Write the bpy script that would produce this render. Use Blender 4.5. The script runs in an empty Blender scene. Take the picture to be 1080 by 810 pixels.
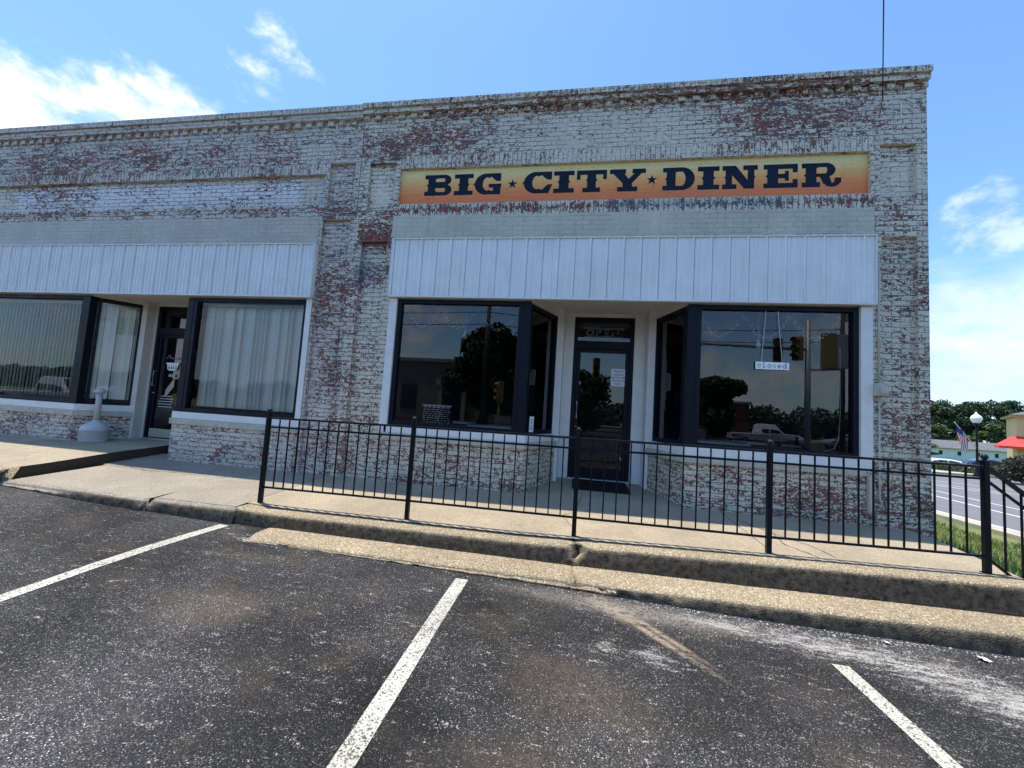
import bpy, bmesh, math, random
from mathutils import Vector, Matrix, noise as mnoise
R_ = math.radians
rnd = random.Random(7)
S = bpy.context.scene
C = S.collection

# ------------------------------------------------------------------ camera
cam = bpy.data.cameras.new('camera'); co = bpy.data.objects.new('camera', cam); C.objects.link(co)
cam.sensor_width = 36; cam.lens = 410.84 / 1080 * 36; cam.clip_start = .05; cam.clip_end = 3000
r = Vector((.98590687, .15469614, .06369266)); u = Vector((-.05169908, -.08035594, .9954246)); w = Vector((-.15910642, .9846888, .07122582))
co.matrix_world = Matrix(((r.x, u.x, -w.x, 0), (r.y, u.y, -w.y, -5.5), (r.z, u.z, -w.z, 1.5), (0, 0, 0, 1)))
S.camera = co
# ------------------------------------------------------------------ world
SUN = Vector((-.2, .085, 1)).normalized()
el = math.asin(SUN.z); az = math.atan2(SUN.x, SUN.y)
W = bpy.data.worlds.new('World'); S.world = W; W.use_nodes = True
S.view_settings.view_transform = 'Standard'; S.view_settings.look = 'None'; S.view_settings.gamma = 1
S.view_settings.exposure = 0.85
S.view_settings.use_curve_mapping = False
S.cycles.use_denoising = True
S.cycles.max_bounces = 7; S.cycles.transparent_max_bounces = 12; S.cycles.caustics_reflective = False; S.cycles.caustics_refractive = False


class NT:
    def __init__(s, tree):
        s.t = tree; s.n = tree.nodes; s.l = tree.links
        for x in list(s.n): s.n.remove(x)
    def node(s, typ, **k):
        x = s.n.new(typ)
        for a, b in k.items(): setattr(x, a, b)
        return x
    def put(s, sock, v):
        if v is None: return
        if hasattr(v, 'is_output') or isinstance(v, bpy.types.NodeSocket): s.l.new(v, sock)
        elif isinstance(v, (tuple, list)):
            n = len(sock.default_value); v = tuple(v)
            if len(v) < n: v = v + (1,) * (n - len(v))
            sock.default_value = v[:n]
        else:
            try: sock.default_value = v
            except Exception: sock.default_value = (v,) * len(sock.default_value)
    def m(s, op, a, b=None, c=None, clamp=False):
        x = s.node('ShaderNodeMath', operation=op); x.use_clamp = clamp
        s.put(x.inputs[0], a); s.put(x.inputs[1], b); s.put(x.inputs[2], c); return x.outputs[0]
    def vm(s, op, a, b=None):
        x = s.node('ShaderNodeVectorMath', operation=op); s.put(x.inputs[0], a); s.put(x.inputs[1], b)
        return x.outputs['Value'] if op in ('DOT_PRODUCT', 'LENGTH', 'DISTANCE') else x.outputs[0]
    def mix(s, f, a, b, mode='MIX'):
        x = s.node('ShaderNodeMix', data_type='RGBA', blend_type=mode)
        s.put(x.inputs[0], f); s.put(x.inputs[6], a); s.put(x.inputs[7], b); return x.outputs[2]
    def mapr(s, v, a, b, c=0., d=1., smooth=False):
        x = s.node('ShaderNodeMapRange'); x.interpolation_type = 'SMOOTHSTEP' if smooth else 'LINEAR'
        for i, q in enumerate((v, a, b, c, d)): s.put(x.inputs[i], q)
        return x.outputs[0]
    def noise(s, vec, scale, detail=3, rough=.5, dist=0., out=0):
        x = s.node('ShaderNodeTexNoise'); s.put(x.inputs['Vector'], vec); s.put(x.inputs['Scale'], scale)
        s.put(x.inputs['Detail'], detail); s.put(x.inputs['Roughness'], rough); s.put(x.inputs['Distortion'], dist); return x.outputs[out]
    def vor(s, vec, scale, feat='F1', out='Distance', rand=1.):
        x = s.node('ShaderNodeTexVoronoi', feature=feat); s.put(x.inputs['Vector'], vec); s.put(x.inputs['Scale'], scale); s.put(x.inputs['Randomness'], rand)
        return x.outputs[out]
    def mapping(s, vec, loc=(0, 0, 0), rot=(0, 0, 0), scale=(1, 1, 1)):
        x = s.node('ShaderNodeMapping'); s.put(x.inputs[0], vec); x.inputs[1].default_value = loc; x.inputs[2].default_value = rot; x.inputs[3].default_value = scale
        return x.outputs[0]
    def obj(s): return s.node('ShaderNodeTexCoord').outputs['Object']
    def geo(s): return s.node('ShaderNodeNewGeometry').outputs['Position']
    def sep(s, v):
        x = s.node('ShaderNodeSeparateXYZ'); s.put(x.inputs[0], v); return x.outputs
    def comb(s, a, b, c):
        x = s.node('ShaderNodeCombineXYZ'); s.put(x.inputs[0], a); s.put(x.inputs[1], b); s.put(x.inputs[2], c); return x.outputs[0]
    def ramp(s, f, pts, interp='LINEAR'):
        x = s.node('ShaderNodeValToRGB'); s.put(x.inputs[0], f); e = x.color_ramp.elements; x.color_ramp.interpolation = interp
        while len(e) < len(pts): e.new(.5)
        for i, (p, c) in enumerate(pts): e[i].position = p; e[i].color = (c + (1,)) if len(c) == 3 else c
        return x.outputs[0]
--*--
→ **Requirement**
Quote the data above in full, leaving out the pictures it holds.

→ **Complete answer**
Write the bpy script that would produce this render. Use Blender 4.5. The script runs in an empty Blender scene. Take the picture to be 1080 by 810 pixels.
import bpy, bmesh, math, random
from mathutils import Vector, Matrix, noise as mnoise
R_ = math.radians
rnd = random.Random(7)
S = bpy.context.scene
C = S.collection

# ------------------------------------------------------------------ camera
cam = bpy.data.cameras.new('camera'); co = bpy.data.objects.new('camera', cam); C.objects.link(co)
cam.sensor_width = 36; cam.lens = 410.84 / 1080 * 36; cam.clip_start = .05; cam.clip_end = 3000
r = Vector((.98590687, .15469614, .06369266)); u = Vector((-.05169908, -.08035594, .9954246)); w = Vector((-.15910642, .9846888, .07122582))
co.matrix_world = Matrix(((r.x, u.x, -w.x, 0), (r.y, u.y, -w.y, -5.5), (r.z, u.z, -w.z, 1.5), (0, 0, 0, 1)))
S.camera = co
# ------------------------------------------------------------------ world
SUN = Vector((-.2, .085, 1)).normalized()
el = math.asin(SUN.z); az = math.atan2(SUN.x, SUN.y)
W = bpy.data.worlds.new('World'); S.world = W; W.use_nodes = True
S.view_settings.view_transform = 'Standard'; S.view_settings.look = 'None'; S.view_settings.gamma = 1
S.view_settings.exposure = 0.85
S.view_settings.use_curve_mapping = False
S.cycles.use_denoising = True
S.cycles.max_bounces = 7; S.cycles.transparent_max_bounces = 12; S.cycles.caustics_reflective = False; S.cycles.caustics_refractive = False


class NT:
    def __init__(s, tree):
        s.t = tree; s.n = tree.nodes; s.l = tree.links
        for x in list(s.n): s.n.remove(x)
    def node(s, typ, **k):
        x = s.n.new(typ)
        for a, b in k.items(): setattr(x, a, b)
        return x
    def put(s, sock, v):
        if v is None: return
        if hasattr(v, 'is_output') or isinstance(v, bpy.types.NodeSocket): s.l.new(v, sock)
        elif isinstance(v, (tuple, list)):
            n = len(sock.default_value); v = tuple(v)
            if len(v) < n: v = v + (1,) * (n - len(v))
            sock.default_value = v[:n]
        else:
            try: sock.default_value = v
            except Exception: sock.default_value = (v,) * len(sock.default_value)
    def m(s, op, a, b=None, c=None, clamp=False):
        x = s.node('ShaderNodeMath', operation=op); x.use_clamp = clamp
        s.put(x.inputs[0], a); s.put(x.inputs[1], b); s.put(x.inputs[2], c); return x.outputs[0]
    def vm(s, op, a, b=None):
        x = s.node('ShaderNodeVectorMath', operation=op); s.put(x.inputs[0], a); s.put(x.inputs[1], b)
        return x.outputs['Value'] if op in ('DOT_PRODUCT', 'LENGTH', 'DISTANCE') else x.outputs[0]
    def mix(s, f, a, b, mode='MIX'):
        x = s.node('ShaderNodeMix', data_type='RGBA', blend_type=mode)
        s.put(x.inputs[0], f); s.put(x.inputs[6], a); s.put(x.inputs[7], b); return x.outputs[2]
    def mapr(s, v, a, b, c=0., d=1., smooth=False):
        x = s.node('ShaderNodeMapRange'); x.interpolation_type = 'SMOOTHSTEP' if smooth else 'LINEAR'
        for i, q in enumerate((v, a, b, c, d)): s.put(x.inputs[i], q)
        return x.outputs[0]
    def noise(s, vec, scale, detail=3, rough=.5, dist=0., out=0):
        x = s.node('ShaderNodeTexNoise'); s.put(x.inputs['Vector'], vec); s.put(x.inputs['Scale'], scale)
        s.put(x.inputs['Detail'], detail); s.put(x.inputs['Roughness'], rough); s.put(x.inputs['Distortion'], dist); return x.outputs[out]
    def vor(s, vec, scale, feat='F1', out='Distance', rand=1.):
        x = s.node('ShaderNodeTexVoronoi', feature=feat); s.put(x.inputs['Vector'], vec); s.put(x.inputs['Scale'], scale); s.put(x.inputs['Randomness'], rand)
        return x.outputs[out]
    def mapping(s, vec, loc=(0, 0, 0), rot=(0, 0, 0), scale=(1, 1, 1)):
        x = s.node('ShaderNodeMapping'); s.put(x.inputs[0], vec); x.inputs[1].default_value = loc; x.inputs[2].default_value = rot; x.inputs[3].default_value = scale
        return x.outputs[0]
    def obj(s): return s.node('ShaderNodeTexCoord').outputs['Object']
    def geo(s): return s.node('ShaderNodeNewGeometry').outputs['Position']
    def sep(s, v):
        x = s.node('ShaderNodeSeparateXYZ'); s.put(x.inputs[0], v); return x.outputs
    def comb(s, a, b, c):
        x = s.node('ShaderNodeCombineXYZ'); s.put(x.inputs[0], a); s.put(x.inputs[1], b); s.put(x.inputs[2], c); return x.outputs[0]
    def ramp(s, f, pts, interp='LINEAR'):
        x = s.node('ShaderNodeValToRGB'); s.put(x.inputs[0], f); e = x.color_ramp.elements; x.color_ramp.interpolation = interp
        while len(e) < len(pts): e.new(.5)
        for i, (p, c) in enumerate(pts): e[i].position = p; e[i].color = (c + (1,)) if len(c) == 3 else c
        return x.outputs[0]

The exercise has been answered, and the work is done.